At the beginning of my career, I was making very underground, electronic stuff—like techno and hip-hop—and putting it out on small labels. But then just for fun, I started making a whole bunch of downtempo instrumental stuff for my own amusement. I didn't really think I was going to put it out, but it got sent for some reason to Virgin Records, and I got a deal as an artist [in 2001]. This was at a time when a lot of major labels were signing producers as artists, and getting featured vocalists on the records. So I was able to build a decent studio using the advance, and [Virgin] introduced me to a lot of people like Sia and Emilíana Torrini, who did featured vocals on the stuff I was doing.
But then it kind of dawned on me that I was in the wrong job, because I was expected to tour, and it’s really difficult to get these singers to come on tour because they all have their own things going on. I think it was Sia who suggested to me that, you know, instead of me being the artist, there is this other job called the producer where you do the same thing, but I could write and produce records for her and other vocalists, and then it’s up to the artist to go on tour. And I had never really thought of that! I was like, “That suits me so much better!” I really like being a producer, but I don’t really like being on tour.
Although I have done some things by established pop artists, I've found myself more comfortable working at a small underground level where there's not so much expectation to deliver hits all the time. I started the Speedy Wunderground thing purely to have an outlet for stuff I could do very quickly and there’d be a guarantee of no fiddling around with it after it's finished, and we wouldn’t have to wait months before it came out. I had read all these things about how, in the ’60s, people would record a song on a Monday and mix it and then by Friday afternoon, it would be on the radio. That really appealed to me, and I wanted to have something that was a little bit like that.

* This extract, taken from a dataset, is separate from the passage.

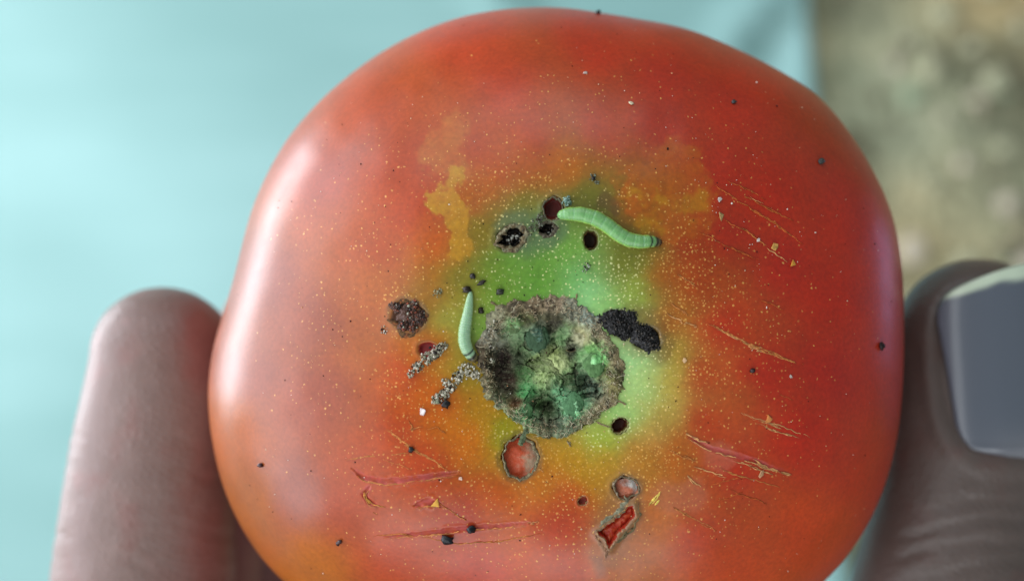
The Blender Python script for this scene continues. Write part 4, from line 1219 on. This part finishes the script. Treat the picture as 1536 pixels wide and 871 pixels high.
for a in [(668, 605, 8, 7, .4, (20, 18, 20), 'square black pellet at the end of the whitish crumb chain'),
          (672, 807, 12, 7.5, -.35, (22, 26, 32), 'glossy black pellet, larger of the pair on the lower scratch'),
          (706, 792, 7.5, 7, .3, (22, 26, 32), 'black pellet, smaller of the pair on the lower scratch'),
          (617, 673, 6, 5, .5, (28, 22, 24), 'black pellet sitting on the long tan scratch below the crumbs'),
          (1320, 519, 5, 7, .2, (30, 10, 12), 'dark speck near the tomato edge beside the thumb'),
          (1231, 243, 6.5, 5, 0, (64, 66, 64), 'grey pellet on the plain red skin of the upper side'),
          (897, 21, 4.5, 4, 0, (24, 18, 20), 'black speck on the far upper rim of the tomato'),
          (1128, 556, 4.5, 4, 0, (40, 10, 8), 'dark speck between the two longest scratches on the red side'),
          (392, 697, 4.5, 4, 0, (50, 12, 20), 'dark maroon speck beside the forefinger'),
          (509, 812, 5, 4, .7, (60, 34, 34), 'dark brown speck left of the lower scratches'),
          (709, 414, 5, 5.5, 0, (34, 26, 22), 'black crumb just above the tip of the small larva'),
          (722, 424, 8, 4.5, .4, (40, 32, 26), 'elongated black crumb right above the small larva'),
          (750, 437, 8, 5.5, .3, (44, 46, 34), 'dark greenish crumb above the corky ring'),
          (721, 465, 5, 6, .2, (40, 30, 22), 'dark crumb between the small larva and the scar'),
          (700, 435, 8, 5, 0, (46, 36, 28), 'dark crumb under the pointed tip of the small larva'),
          (890, 268, 3, 4, 0.5, (24, 20, 18), 'black grain beside the pale crumbs above the caterpillar'),
          (1100, 154, 4, 3.5, 0, (50, 50, 50), 'grey grain on the upper red skin')]:
    pellet(*a[:6], 1400 + a[0], a[6])
for a in [(634, 617, 7, 8, 0, (216, 206, 204), 'white flake below the crumb chain on the orange skin', 5),
          (946, 156, 4.5, 5.5, 0, (214, 200, 170), 'cream flake alone on the upper red skin', 6),
          (878, 110, 3.6, 4, 0, (200, 180, 170), 'tiny pale flake nearest the upper rim', 5),
          (1079, 299, 5, 5, 0, (206, 196, 188), 'round pale flake beside the yellow blotch', 6),
          (691, 717, 4, 4, 0, (214, 180, 160), 'pale flake at the end of the pink slit', 5),
          (1027, 540, 4.5, 5, 0, (196, 160, 120), 'pale tan flake right of the black frass clump', 6),
          (1137, 360, 5, 3, 0, (220, 210, 200), 'white flake on the short scratch by the skin chips', 5),
          (1186, 565, 4, 3, 0, (180, 170, 160), 'greyish flake below the longest scratch', 5)]:
    o = chip('pale_flake', a[0], a[1], (a[2] + a[3]) / 2, a[5], 1500 + a[0], a[7], asp=0.85)
    tag(o, a[6], 'flake')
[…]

Is there an artist you were a fan of growing up, a story you heard, or an artist you crossed paths with at some point that sparked you to pursue this as a career?
I've taken influences from all over the place, you know, from film music as much as popular music. I suppose when I started to make records, I found people like Beck quite interesting—there were certain people who seemed to be able to do whatever they want and they could switch it up. I kept wanting to switch genres, because I’d be very involved in something quite techy-house, and then suddenly I’d think, “I want to make a folk record!”

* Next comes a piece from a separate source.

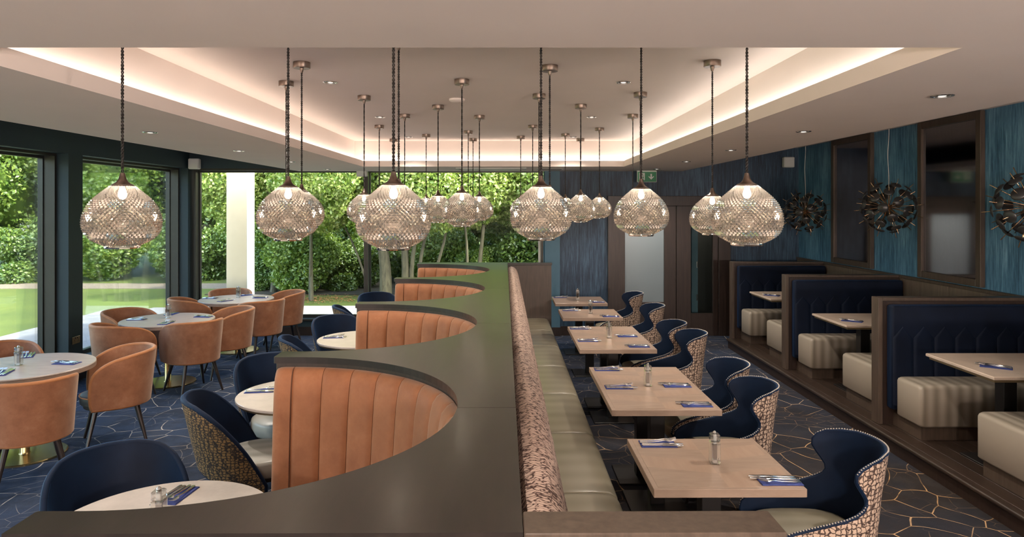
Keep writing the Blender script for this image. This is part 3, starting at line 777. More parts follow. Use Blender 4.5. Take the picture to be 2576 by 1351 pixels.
# ------------------------------------------------------------------ straight bench on the other side
be = empty('bench', (0, 0, 0), TH, label='long bench with patterned back roll and olive leather seat along the divider', category='bench')
prof = [(.040, .43), (.040, 1.14), (.046, 1.185), (.066, 1.212), (.100, 1.222), (.140, 1.212), (.175, 1.18), (.200, 1.12), (.222, 1.0), (.25, .8), (.285, .60), (.300, .47), (.300, .43)]
ycur = 1.835; k = 0
for b_ in (4.10, 6.10, 8.10, 9.965):
    g = .004; rings = []
    for y, ins in ((ycur+.001, .012), (ycur+g, .004), (ycur+.02, 0), (b_-.02, 0), (b_-g, .004), (b_-.001, .012)):
        rings.append([(x-(ins if x > .05 else 0), y, z-(ins if z > 1 else 0)) for x, z in prof])
    rr = [rings[0], rings[1], rings[2]]; nmid = 20
    for q in range(1, nmid): f = q/nmid; rr.append([(p[0]+.0018*math.sin(q*2.3), p[1]*(1-f)+q2[1]*f, p[2]) for p, q2 in zip(rings[2], rings[3])])
    rr += rings[3:]
    build('backrest', MB().loft(rr), M['scales_pink'], be, True, 60); ycur = b_
sp = [(.24, .33), (.24, .462), (.32, .474), (.50, .476), (.59, .470), (.625, .455), (.643, .43), (.645, .40), (.645, .345), (.630, .33)]
ys = [1.835, 2.85, 3.87, 4.90, 5.93, 6.96, 7.99, 9.0, 9.965]
for a, b_ in zip(ys, ys[1:]):
    rings = []
    for y, ins in ((a+.001, .014), (a+.006, .005), (a+.02, .001), (a+.04, 0), (b_-.04, 0), (b_-.02, .001), (b_-.006, .005), (b_-.001, .014)):
        rings.append([(x-(ins if x > .6 else 0), y, z-(ins if z > .44 else 0)) for x, z in sp])
    build('seat', MB().loft(rings), M['bench_leather'], be, True, 60)
build('plinth', MB().box(.05, .58, 1.835, 9.965, 0, .329), M['dark_wood'], be)

# ------------------------------------------------------------------ chairs
def spath(s, r):
    L0 = r*PI/2; a = abs(s); sg = 1 if s >= 0 else -1
    if a <= L0: return (r*math.sin(s/r), -r*math.cos(s/r), math.sin(s/r), -math.cos(s/r))
    return (sg*r, a-L0, sg*1.0, 0.0)
def interp(tab, z):
    if z <= tab[0][0]: return tab[0][1]
    for (a, va), (b, vb) in zip(tab, tab[1:]):
        if z <= b:
            t = (z-a)/(b-a); return va+(vb-va)*t
    return tab[-1][1]
def smooth_tab(tab, n):
    """Catmull-Rom through (z, s) samples, giving n+1 points that may double back in z"""
    P_ = [tab[0]]+list(tab)+[tab[-1]]; out = []
    m = len(tab)-1
    for i in range(n+1):
        t = i/n*m; k = min(int(t), m-1); f = t-k; p0, p1, p2, p3 = (P_[k+j] for j in range(4))
        out.append(tuple(.5*((2*b)+(-a+c)*f+(2*a-5*b+4*c-d)*f*f+(-a+3*b-3*c+d)*f**3) for a, b, c, d in zip(p0, p1, p2, p3)))
    return out
def shell(tab, r, lean, th=.03, nu=28, nv=22, band=None):
    """returns outer grid, inner grid, boundary path. tab = [(z, half arc length)]; lean(z, t) = outward offset"""
    if band:
        S = band[0][-1][0]; ss = [-S+2*S*i/nu for i in range(nu+1)]; hi = lambda q: interp(band[0], abs(q)); lo = lambda q: interp(band[1], abs(q))
        def bp(q, v, off):
            z = lo(q)+(hi(q)-lo(q))*v; x, y, nx, ny = spath(q, r); k = max(0, -ny*.5+.5); o = lean(z, k)+off
            return (x+nx*o, y+ny*o, z)
        gv = [j/14 for j in range(15)]
        return ([[bp(q, v, th/2) for q in ss] for v in gv], [[bp(q, v, -th/2) for q in ss] for v in gv],
                [bp(q, 1, 0) for q in ss], [bp(q, 0, 0) for q in reversed(ss)])
    rows = smooth_tab(tab, nv)
    def pt(z, s, off):
        x, y, nx, ny = spath(s, r); k = max(0, -ny*.5+.5); o = lean(z, k)+off
        return (x+nx*o, y+ny*o, z)
    outer, inner = [], []
    for z, S in rows:
        outer.append([pt(z, -S+2*S*i/nu, th/2) for i in range(nu+1)])
        inner.append([pt(z, -S+2*S*i/nu, -th/2) for i in range(nu+1)])
    mid = [pt(z, -S, 0) for z, S in rows]
    zt, St = rows[-1]; top = [pt(zt, -St+2*St*i/nu, 0) for i in range(1, nu)]
    mid2 = [pt(z, S, 0) for z, S in reversed(rows)]
    zb, Sb = rows[0]; bot = [pt(zb, Sb-2*Sb*i/nu, 0) for i in range(1, nu)]
    return outer, inner, mid+top+mid2, bot
def flare(outer, inner): pass
def resample(path, step, closed=False):
    out = [Vector(path[0])]; acc = 0
    for a, b in zip(path, path[1:]):
        a, b = Vector(a), Vector(b); l = (b-a).length; d = step-acc
        while d <= l:
            out.append(a.lerp(b, d/l)); d += step
        acc = l-(d-step)
    return out
def cushion(outl, z0, z1, dome=.012, rr=.03):
    n = len(outl); cx = sum(p[0] for p in outl)/n; cyy = sum(p[1] for p in outl)/n
    def ring(ins, z):
        o = []
        for x, y in outl:
            d = math.hypot(x-cx, y-cyy); k = (d-ins)/d; o.append((cx+(x-cx)*k, cyy+(y-cyy)*k, z))
        return o
    R = max(math.hypot(x-cx, y-cyy) for x, y in outl)
    return MB().loft([ring(rr*.6, z0), ring(rr*.1, z0+rr*.4), ring(0, (z0+z1)/2-.004), ring(.003, z1-rr*.9), ring(rr*.25, z1-rr*.35), ring(rr*.8, z1-.004), ring(R*.35, z1+dome*.6), ring(R*.75, z1+dome)])
def legs(parent, r, zt, splay, w0=.022, w1=.011, yoff=0):
    for sx in (-1, 1):
        for sy in (-1, 1):
            build('leg', MB().cyl((sx*r, sy*r+yoff, zt), (sx*(r+splay), sy*(r+splay)+yoff, 0), w0, w1, 10), M['leg'], parent, True)
def make_chair(name, cat, tab, r, lean, outm, inm, pipem, seatm, seat_out, sz, th=.03, studs=False, pipe_seat=None, legr=.17, splay=.06, band=None):
    e = empty(name, category=cat)
    outer, inner, path, bot = shell(tab, r, lean, th, nu=44 if band else 28, band=band)
    ob = build('backrest', MB().loft(outer, False, False), outm, e, True, 80)
    build('lining', MB().loft([list(reversed(x)) for x in inner], False, False), inm, ob, True, 80)
    full = path+bot
    # edge band that closes the gap between the two skins
    build('edge_piping', MB().tube(full, th/2+.001, 8, True), pipem, ob, True, 80)
    if studs:
        mb = MB()
        for p in resample(path, .0135):
            n = Vector((p.x, p.y, 0)); n = n.normalized() if n.length > 1e-6 else Vector((0, 0, 1))
            q = p+Vector((0, 0, 0)); R_ = .0052
            c = q+n*(-.001)
            for dirn in (Vector((0, 0, 1)),):
                pass
            o = p+n*(th*.30)+Vector((0, 0, 1))*(th*.55)
            # push the stud out of the edge band along the local edge direction
            mb.add([(o.x+R_, o.y, o.z), (o.x-R_, o.y, o.z), (o.x, o.y+R_, o.z), (o.x, o.y-R_, o.z), (o.x, o.y, o.z+R_), (o.x, o.y, o.z-R_)], [(0, 2, 4), (2, 1, 4), (1, 3, 4), (3, 0, 4), (2, 0, 5), (1, 2, 5), (3, 1, 5), (0, 3, 5)])
        build('stud_trim', mb, M['stud'], ob)
    st = build('seat', cushion(seat_out, sz[0], sz[1]), seatm, e, True, 70)
    if pipe_seat:
        n = len(seat_out); zz = sz[1]-.018
        build('seat_piping', MB().tube([(x*1.005, y*1.005, zz) for x, y in seat_out], .005, 6, True), pipe_seat, st, True)
    build('seat_frame', cushion([(x*.9, y*.9) for x, y in seat_out], sz[0]-.03, sz[0]+.004, 0, .01), M['leg'], e, True)
    legs(e, legr, sz[0]-.02, splay)
    return e
M['stud'] = simple('silver_studs', (.72, .66, .58), .35, .6)
def circ(r, n=36, fx=1, fy=1, oy=0): return [(r*fx*math.cos(2*PI*k/n), r*fy*math.sin(2*PI*k/n)+oy) for k in range(n)]
def dshape(w_, f, bk, n=40):
    o = []
    for k in range(n):
        a = 2*PI*k/n; c, s = math.cos(a), math.sin(a); p = 2/2.8
        x = w_*math.copysign(abs(c)**p, c); y = math.copysign(abs(s)**p, s); o.append((x*(1 if y < 0 else 1), y*(f if y > 0 else bk)))
    return o
# tub chair in tan suede
tub = make_chair('tub_chair', 'chair', [(.36, .60), (.44, .615), (.54, .615), (.63, .60), (.70, .545), (.755, .445), (.79, .31), (.805, .16)], .265,
    lambda z, k: (z-.36)*.10*(.4+.6*k), M['orange'], M['orange'], M['orange_pipe'], M['charcoal'], circ(.245, 40, 1, 1, .03), (.36, .455), .034, pipe_seat=M['orange_pipe'], legr=.155, splay=.075)
def face(fx, fy): return math.atan2(-fx, fy)
TC = [
 (-3.62, 5.20, -.62, .75, 'tan suede tub chair with its back to us, nearest round table, cut by the frame'),
 (-3.50, 6.12, -.84, -.54, 'tan suede tub chair turned sideways at the right of the nearest round oak table'),
 (-4.62, 6.25, .8, -.55, 'tan suede tub chair behind the nearest round table, only its top edge in sight'),
 (-4.24, 7.56, .5, .86, 'tan suede tub chair with exposed dark seat between the nearest and middle round tables'),
 (-3.58, 7.80, -.72, .62, 'tan suede tub chair with its back to us in front of the middle round table'),
 (-3.50, 8.55, -.84, -.54, 'tan suede tub chair sideways at the right of the middle round table'),
 (-4.62, 8.40, .9, -.35, 'tan suede tub chair facing us behind the left half of the middle round table'),
 (-4.42, 9.62, .8, .55, 'tan suede tub chair seen over the middle round table against the teal pier'),
 (-3.42, 9.48, -.72, .62, 'tan suede tub chair with its back to us in front of the farthest round table'),
 (-3.38, 10.28, -.84, -.5, 'tan suede tub chair at the right of the farthest round table against the bright terrace'),
 (-4.22, 10.42, .45, -.88, 'tan suede tub chair behind the farthest round table below the cream column'),
]
for i, (x, y, fx, fy, lab) in enumerate(TC):
    place(tub, i == 0, (x, y, 0), face(fx, fy), lab, 'tan tub chairs at the round tables')
# patterned curved chair of the bays
bay_chair = make_chair('patterned_chair', 'chair', None, .262,
    lambda z, k: max(0, z-.30)*.22*(.1+.9*k), M['scales_gold'], M['navy'], M['navy'], M['seat_grey'], circ(.255, 40, 1, 1, .08), (.36, .475), .030, legr=.165, splay=.05,
    band=([(0, .862), (.10, .858), (.17, .842), (.23, .80), (.29, .73), (.35, .64), (.42, .52), (.48, .41), (.52, .33)], [(0, .43), (.12, .415), (.22, .375), (.34, .32), (.44, .28), (.52, .265)]))
BC = [
 (-1.80, 3.22, .62, -.72, 'dark navy curved chair behind the nearest marble table, cut by the divider top'),
 (-1.72, 4.53, 1, .36, 'gold scale patterned chair with grey striped seat, in full view before the second bay'),
 (-1.78, 5.38, .62, -.72, 'navy curved chair behind the second small marble table'),
 (-1.76, 6.50, 1, .36, 'gold patterned chair whose top edge peeps over the second divider tip'),
 (-1.76, 7.42, .62, -.72, 'navy curved chair behind the third small marble table'),
 (-1.78, 8.52, 1, .36, 'gold patterned chair before the farthest bay with a low strip of back in sight'),
 (-1.72, 9.45, .55, -.80, 'farthest navy curved chair, standing out against the garden lawn'),
]
for i, (x, y, fx, fy, lab) in enumerate(BC):
    place(bay_chair, i == 0, (x, y, 0), face(fx, fy), lab, 'navy and gold scale chairs facing the curved banquettes')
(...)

What do you look for in an artist you want to work with?
Sometimes, it’s just a feeling. I always like to see bands in a small venue, as the first way of hearing them. What I really like to do is go to the Windmill in Brixton and hear something there, because when you stand in the middle of that room, it’s like you’re in the band. It’s so small, and the music’s so on top of you. There’s a particular feeling where I feel transported, and I lose all sense of the room. Seeing black midi in that situation was really mind-blowing, because I completely lost all awareness of my surroundings and I was just inside this crazy piece of music. So that's one thing that makes me want to work with someone, but it might be something different. It might be just a set of lyrics. It might even come down to one line in a song—when you hear something that connects with you so effectively, you just want to help that person say that thing to as many people as possible.
What's the biggest tool at an artist's disposal in 2019 from your perspective, and why?

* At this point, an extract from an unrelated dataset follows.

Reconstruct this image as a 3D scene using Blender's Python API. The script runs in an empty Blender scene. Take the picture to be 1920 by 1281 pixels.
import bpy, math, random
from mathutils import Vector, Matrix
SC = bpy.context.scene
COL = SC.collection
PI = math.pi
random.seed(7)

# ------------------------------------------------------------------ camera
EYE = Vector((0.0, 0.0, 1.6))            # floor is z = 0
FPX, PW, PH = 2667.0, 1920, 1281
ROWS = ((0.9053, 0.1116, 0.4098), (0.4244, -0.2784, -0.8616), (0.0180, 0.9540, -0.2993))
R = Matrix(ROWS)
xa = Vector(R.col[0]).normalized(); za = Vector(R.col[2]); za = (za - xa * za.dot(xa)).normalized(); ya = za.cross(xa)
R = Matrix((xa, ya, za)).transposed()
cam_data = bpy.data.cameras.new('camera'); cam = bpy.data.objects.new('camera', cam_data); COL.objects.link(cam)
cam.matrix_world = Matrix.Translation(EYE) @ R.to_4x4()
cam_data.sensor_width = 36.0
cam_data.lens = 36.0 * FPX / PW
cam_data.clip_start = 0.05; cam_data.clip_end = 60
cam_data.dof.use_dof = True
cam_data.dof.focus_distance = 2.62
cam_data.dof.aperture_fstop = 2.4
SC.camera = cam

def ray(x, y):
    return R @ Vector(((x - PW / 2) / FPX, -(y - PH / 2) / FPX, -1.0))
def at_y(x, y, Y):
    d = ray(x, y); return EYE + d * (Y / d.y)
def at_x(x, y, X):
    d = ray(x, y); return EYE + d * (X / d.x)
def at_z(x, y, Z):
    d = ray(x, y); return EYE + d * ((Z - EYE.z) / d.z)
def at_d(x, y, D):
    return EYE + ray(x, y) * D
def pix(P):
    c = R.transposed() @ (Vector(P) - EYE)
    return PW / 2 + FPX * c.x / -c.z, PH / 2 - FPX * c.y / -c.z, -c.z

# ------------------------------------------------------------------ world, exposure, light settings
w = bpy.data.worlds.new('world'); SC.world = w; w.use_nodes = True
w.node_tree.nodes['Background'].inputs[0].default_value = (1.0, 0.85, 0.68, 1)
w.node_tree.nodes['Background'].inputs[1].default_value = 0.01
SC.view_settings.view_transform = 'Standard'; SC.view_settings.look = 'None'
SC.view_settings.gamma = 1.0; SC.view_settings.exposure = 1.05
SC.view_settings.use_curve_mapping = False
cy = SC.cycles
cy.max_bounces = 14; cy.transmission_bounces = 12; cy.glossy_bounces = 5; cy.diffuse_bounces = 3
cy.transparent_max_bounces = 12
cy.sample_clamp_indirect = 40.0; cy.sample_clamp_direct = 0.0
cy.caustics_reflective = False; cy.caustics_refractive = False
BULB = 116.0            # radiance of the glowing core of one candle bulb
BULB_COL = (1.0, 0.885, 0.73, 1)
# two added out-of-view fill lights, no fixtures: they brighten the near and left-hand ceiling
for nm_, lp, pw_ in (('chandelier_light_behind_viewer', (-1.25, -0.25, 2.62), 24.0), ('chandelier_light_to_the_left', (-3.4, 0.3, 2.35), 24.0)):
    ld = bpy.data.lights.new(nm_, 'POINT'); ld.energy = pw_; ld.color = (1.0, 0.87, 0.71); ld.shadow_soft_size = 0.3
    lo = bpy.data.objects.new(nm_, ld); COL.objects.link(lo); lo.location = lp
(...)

It could just be a really nice room to play in—a place where people go and you can always play, where you have the beginnings of a scene. Like I was referring to the Windmill in Brixton—that’s a place where everyone always goes to check out each other’s bands, and there's a huge kind of cross-pollination. There's always new combinations of people coming up, because everyone goes there all the time. It holds 150 people, but even if you do a gig for 30 people there, it’s still great. So I'd say the most valuable thing a band could take advantage of is whatever their equivalent of the Brixton Windmill happens to be.
What's the best advice you have for any artist just starting out?
The advice I would give to anyone would be to figure out exactly why it is that you're doing what you're doing, and make sure the way you're doing it suits the reason that you're doing it. If the reason is to get across a message coming through the lyrics—you know, like it's a politically driven thing—you have to make sure the music that you're making is made in such a way that it delivers the lyrics properly and you can hear them. But if what you're trying to do is confound people with how complex and powerfully you can play, then that’s a different thing. I recorded the FONTAINES D.C. and black midi records really, really differently, because with FONTAINES, I thought the lyrics were the defining thing—I even recorded and mixed the instruments before we recorded the lyrics, and then I put them right on top because it’s really important you hear the words. Whereas it’s different with black midi—it’s a complex mesh of stuff, and so they’re all much more connected together. But if those two processes had been swapped around, it wouldn’t have worked so well.